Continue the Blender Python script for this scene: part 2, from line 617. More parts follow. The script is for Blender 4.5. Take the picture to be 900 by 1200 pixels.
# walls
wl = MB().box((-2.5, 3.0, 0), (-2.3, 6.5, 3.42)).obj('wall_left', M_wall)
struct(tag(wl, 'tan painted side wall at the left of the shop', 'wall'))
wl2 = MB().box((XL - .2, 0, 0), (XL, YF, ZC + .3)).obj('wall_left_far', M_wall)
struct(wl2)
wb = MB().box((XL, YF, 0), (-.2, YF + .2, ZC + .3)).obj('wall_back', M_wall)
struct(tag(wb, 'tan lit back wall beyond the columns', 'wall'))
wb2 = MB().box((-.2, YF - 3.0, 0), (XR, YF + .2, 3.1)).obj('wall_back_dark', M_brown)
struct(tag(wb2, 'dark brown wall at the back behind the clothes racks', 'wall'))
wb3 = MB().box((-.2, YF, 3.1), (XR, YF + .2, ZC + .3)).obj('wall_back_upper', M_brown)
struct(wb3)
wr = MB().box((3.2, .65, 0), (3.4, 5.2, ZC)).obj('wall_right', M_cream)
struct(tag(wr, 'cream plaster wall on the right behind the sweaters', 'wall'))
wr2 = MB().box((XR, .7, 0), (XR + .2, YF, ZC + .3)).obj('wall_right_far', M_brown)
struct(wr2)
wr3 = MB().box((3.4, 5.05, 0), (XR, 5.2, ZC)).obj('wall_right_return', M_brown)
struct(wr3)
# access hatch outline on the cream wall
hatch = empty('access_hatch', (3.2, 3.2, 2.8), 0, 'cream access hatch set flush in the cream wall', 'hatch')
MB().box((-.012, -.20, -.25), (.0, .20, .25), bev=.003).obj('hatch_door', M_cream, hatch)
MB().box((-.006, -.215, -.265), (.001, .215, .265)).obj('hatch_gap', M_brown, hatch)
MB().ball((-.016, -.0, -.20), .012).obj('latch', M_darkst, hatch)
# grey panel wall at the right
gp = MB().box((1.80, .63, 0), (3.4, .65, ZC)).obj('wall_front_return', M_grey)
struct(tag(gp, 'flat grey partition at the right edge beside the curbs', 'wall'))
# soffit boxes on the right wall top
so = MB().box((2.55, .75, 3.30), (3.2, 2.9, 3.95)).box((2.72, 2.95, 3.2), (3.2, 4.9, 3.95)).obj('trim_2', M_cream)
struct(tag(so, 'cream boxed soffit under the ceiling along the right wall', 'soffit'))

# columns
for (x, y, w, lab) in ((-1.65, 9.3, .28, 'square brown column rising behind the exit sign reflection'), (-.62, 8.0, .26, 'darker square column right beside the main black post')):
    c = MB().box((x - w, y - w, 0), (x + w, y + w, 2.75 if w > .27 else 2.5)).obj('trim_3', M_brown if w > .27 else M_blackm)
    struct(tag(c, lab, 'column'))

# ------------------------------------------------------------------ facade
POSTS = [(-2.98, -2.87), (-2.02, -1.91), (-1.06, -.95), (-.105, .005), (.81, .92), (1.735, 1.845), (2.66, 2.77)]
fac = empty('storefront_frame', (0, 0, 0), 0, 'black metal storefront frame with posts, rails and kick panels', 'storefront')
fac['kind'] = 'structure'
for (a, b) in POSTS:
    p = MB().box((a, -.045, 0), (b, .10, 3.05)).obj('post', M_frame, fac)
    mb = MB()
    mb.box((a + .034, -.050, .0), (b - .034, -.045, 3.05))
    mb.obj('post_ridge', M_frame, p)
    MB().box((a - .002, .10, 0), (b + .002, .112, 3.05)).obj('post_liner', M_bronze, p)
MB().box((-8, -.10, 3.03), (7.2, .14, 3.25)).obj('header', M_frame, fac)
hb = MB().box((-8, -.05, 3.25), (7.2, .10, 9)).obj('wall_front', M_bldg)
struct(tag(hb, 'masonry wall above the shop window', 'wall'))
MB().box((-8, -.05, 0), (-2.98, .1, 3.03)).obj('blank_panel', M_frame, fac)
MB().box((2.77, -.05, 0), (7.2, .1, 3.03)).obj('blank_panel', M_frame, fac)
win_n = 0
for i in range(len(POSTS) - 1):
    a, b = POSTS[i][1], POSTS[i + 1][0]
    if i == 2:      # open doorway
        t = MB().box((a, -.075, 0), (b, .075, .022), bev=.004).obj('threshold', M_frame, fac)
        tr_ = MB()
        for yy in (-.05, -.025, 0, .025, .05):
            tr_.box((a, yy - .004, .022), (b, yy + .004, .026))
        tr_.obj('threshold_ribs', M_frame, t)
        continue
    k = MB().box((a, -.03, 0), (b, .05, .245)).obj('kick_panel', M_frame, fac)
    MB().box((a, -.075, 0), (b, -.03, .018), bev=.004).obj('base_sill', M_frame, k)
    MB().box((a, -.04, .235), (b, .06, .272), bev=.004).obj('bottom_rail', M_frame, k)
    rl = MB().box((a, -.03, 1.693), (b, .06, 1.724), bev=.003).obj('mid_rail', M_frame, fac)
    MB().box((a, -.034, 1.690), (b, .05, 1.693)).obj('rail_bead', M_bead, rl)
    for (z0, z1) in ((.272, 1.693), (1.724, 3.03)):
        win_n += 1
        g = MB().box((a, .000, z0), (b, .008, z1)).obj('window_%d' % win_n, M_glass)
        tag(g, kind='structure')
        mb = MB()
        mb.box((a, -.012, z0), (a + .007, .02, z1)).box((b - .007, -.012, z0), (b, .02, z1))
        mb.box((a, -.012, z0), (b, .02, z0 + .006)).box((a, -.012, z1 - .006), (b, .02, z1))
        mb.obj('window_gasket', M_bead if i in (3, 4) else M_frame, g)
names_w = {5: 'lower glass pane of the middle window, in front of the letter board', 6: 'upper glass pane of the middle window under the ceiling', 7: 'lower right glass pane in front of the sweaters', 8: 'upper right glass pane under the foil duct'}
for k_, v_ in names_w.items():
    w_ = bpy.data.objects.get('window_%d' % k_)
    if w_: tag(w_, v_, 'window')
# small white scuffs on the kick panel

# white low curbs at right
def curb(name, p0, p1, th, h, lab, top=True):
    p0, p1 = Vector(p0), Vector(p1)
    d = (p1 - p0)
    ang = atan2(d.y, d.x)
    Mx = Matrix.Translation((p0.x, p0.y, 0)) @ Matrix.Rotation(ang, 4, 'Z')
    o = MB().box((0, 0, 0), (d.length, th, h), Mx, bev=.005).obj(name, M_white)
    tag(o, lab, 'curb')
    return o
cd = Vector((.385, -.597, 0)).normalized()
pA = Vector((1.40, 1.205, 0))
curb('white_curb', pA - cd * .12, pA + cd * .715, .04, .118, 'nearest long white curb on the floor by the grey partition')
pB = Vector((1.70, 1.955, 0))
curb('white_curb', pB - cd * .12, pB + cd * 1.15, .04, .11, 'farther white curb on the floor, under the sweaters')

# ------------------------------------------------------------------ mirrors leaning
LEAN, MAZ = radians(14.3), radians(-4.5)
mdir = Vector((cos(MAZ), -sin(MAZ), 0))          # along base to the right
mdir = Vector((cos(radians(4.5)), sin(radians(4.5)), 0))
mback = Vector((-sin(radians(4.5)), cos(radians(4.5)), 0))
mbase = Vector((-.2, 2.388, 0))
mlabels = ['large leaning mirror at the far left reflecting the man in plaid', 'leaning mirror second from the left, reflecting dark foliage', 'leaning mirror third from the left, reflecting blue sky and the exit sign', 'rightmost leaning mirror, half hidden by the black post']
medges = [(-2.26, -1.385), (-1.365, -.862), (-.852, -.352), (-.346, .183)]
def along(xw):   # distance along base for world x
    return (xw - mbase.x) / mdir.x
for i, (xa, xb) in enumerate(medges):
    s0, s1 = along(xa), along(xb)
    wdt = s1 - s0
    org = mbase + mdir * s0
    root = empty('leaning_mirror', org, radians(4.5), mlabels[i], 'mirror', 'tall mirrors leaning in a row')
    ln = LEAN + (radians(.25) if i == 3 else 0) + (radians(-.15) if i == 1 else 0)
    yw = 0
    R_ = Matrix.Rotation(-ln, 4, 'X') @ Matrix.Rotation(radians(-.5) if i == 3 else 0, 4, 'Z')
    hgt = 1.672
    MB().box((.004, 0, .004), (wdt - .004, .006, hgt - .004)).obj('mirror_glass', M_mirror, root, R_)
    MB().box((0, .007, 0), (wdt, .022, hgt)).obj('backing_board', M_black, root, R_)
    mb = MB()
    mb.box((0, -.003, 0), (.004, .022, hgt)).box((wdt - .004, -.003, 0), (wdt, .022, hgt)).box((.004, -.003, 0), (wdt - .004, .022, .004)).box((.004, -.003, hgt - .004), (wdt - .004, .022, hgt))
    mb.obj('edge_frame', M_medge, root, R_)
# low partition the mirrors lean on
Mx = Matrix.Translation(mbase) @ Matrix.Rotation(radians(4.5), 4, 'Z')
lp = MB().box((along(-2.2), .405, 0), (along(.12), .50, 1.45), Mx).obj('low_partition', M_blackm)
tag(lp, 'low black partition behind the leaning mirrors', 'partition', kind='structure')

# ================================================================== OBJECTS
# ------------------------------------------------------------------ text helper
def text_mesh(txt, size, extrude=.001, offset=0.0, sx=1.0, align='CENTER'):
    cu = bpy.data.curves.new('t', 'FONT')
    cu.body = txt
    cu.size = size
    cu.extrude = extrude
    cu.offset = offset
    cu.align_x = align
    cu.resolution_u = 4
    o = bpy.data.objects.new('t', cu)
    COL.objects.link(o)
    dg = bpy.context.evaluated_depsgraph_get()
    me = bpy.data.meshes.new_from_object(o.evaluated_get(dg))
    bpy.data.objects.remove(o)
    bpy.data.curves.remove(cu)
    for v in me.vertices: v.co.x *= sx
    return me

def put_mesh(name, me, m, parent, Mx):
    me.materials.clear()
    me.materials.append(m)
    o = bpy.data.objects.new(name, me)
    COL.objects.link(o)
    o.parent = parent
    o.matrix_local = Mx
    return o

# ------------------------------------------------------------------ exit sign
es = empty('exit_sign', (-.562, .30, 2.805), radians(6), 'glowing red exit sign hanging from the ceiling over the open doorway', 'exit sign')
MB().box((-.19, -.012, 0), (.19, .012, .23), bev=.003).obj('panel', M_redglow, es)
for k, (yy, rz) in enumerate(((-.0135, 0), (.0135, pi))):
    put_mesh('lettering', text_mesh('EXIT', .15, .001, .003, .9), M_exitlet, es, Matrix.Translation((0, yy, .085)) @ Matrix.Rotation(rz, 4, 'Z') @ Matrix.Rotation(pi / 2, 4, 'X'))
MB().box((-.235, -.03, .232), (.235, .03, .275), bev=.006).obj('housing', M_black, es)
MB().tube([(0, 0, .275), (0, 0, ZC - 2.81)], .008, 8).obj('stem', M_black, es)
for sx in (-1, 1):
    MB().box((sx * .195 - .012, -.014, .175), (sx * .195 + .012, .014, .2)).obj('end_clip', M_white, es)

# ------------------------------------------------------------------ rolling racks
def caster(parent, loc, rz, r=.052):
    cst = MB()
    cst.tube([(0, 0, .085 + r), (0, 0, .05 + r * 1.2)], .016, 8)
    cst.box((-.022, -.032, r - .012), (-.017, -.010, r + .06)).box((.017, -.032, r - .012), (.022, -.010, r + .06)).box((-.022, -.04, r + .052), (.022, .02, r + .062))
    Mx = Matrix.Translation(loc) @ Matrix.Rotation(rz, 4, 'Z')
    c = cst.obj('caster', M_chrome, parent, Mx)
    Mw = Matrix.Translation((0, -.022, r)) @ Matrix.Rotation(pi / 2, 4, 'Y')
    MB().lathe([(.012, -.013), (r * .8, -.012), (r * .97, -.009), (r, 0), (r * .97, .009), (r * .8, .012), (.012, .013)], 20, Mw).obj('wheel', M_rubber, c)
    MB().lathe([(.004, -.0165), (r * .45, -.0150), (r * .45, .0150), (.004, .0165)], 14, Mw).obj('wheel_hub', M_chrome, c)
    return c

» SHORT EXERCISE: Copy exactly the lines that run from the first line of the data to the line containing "struct(tag(so, 'cream boxed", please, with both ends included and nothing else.

» RESULT OF THIS EXERCISE:
Continue the Blender Python script for this scene: part 2, from line 617. More parts follow. The script is for Blender 4.5. Take the picture to be 900 by 1200 pixels.
# walls
wl = MB().box((-2.5, 3.0, 0), (-2.3, 6.5, 3.42)).obj('wall_left', M_wall)
struct(tag(wl, 'tan painted side wall at the left of the shop', 'wall'))
wl2 = MB().box((XL - .2, 0, 0), (XL, YF, ZC + .3)).obj('wall_left_far', M_wall)
struct(wl2)
wb = MB().box((XL, YF, 0), (-.2, YF + .2, ZC + .3)).obj('wall_back', M_wall)
struct(tag(wb, 'tan lit back wall beyond the columns', 'wall'))
wb2 = MB().box((-.2, YF - 3.0, 0), (XR, YF + .2, 3.1)).obj('wall_back_dark', M_brown)
struct(tag(wb2, 'dark brown wall at the back behind the clothes racks', 'wall'))
wb3 = MB().box((-.2, YF, 3.1), (XR, YF + .2, ZC + .3)).obj('wall_back_upper', M_brown)
struct(wb3)
wr = MB().box((3.2, .65, 0), (3.4, 5.2, ZC)).obj('wall_right', M_cream)
struct(tag(wr, 'cream plaster wall on the right behind the sweaters', 'wall'))
wr2 = MB().box((XR, .7, 0), (XR + .2, YF, ZC + .3)).obj('wall_right_far', M_brown)
struct(wr2)
wr3 = MB().box((3.4, 5.05, 0), (XR, 5.2, ZC)).obj('wall_right_return', M_brown)
struct(wr3)
# access hatch outline on the cream wall
hatch = empty('access_hatch', (3.2, 3.2, 2.8), 0, 'cream access hatch set flush in the cream wall', 'hatch')
MB().box((-.012, -.20, -.25), (.0, .20, .25), bev=.003).obj('hatch_door', M_cream, hatch)
MB().box((-.006, -.215, -.265), (.001, .215, .265)).obj('hatch_gap', M_brown, hatch)
MB().ball((-.016, -.0, -.20), .012).obj('latch', M_darkst, hatch)
# grey panel wall at the right
gp = MB().box((1.80, .63, 0), (3.4, .65, ZC)).obj('wall_front_return', M_grey)
struct(tag(gp, 'flat grey partition at the right edge beside the curbs', 'wall'))
# soffit boxes on the right wall top
so = MB().box((2.55, .75, 3.30), (3.2, 2.9, 3.95)).box((2.72, 2.95, 3.2), (3.2, 4.9, 3.95)).obj('trim_2', M_cream)
struct(tag(so, 'cream boxed soffit under the ceiling along the right wall', 'soffit'))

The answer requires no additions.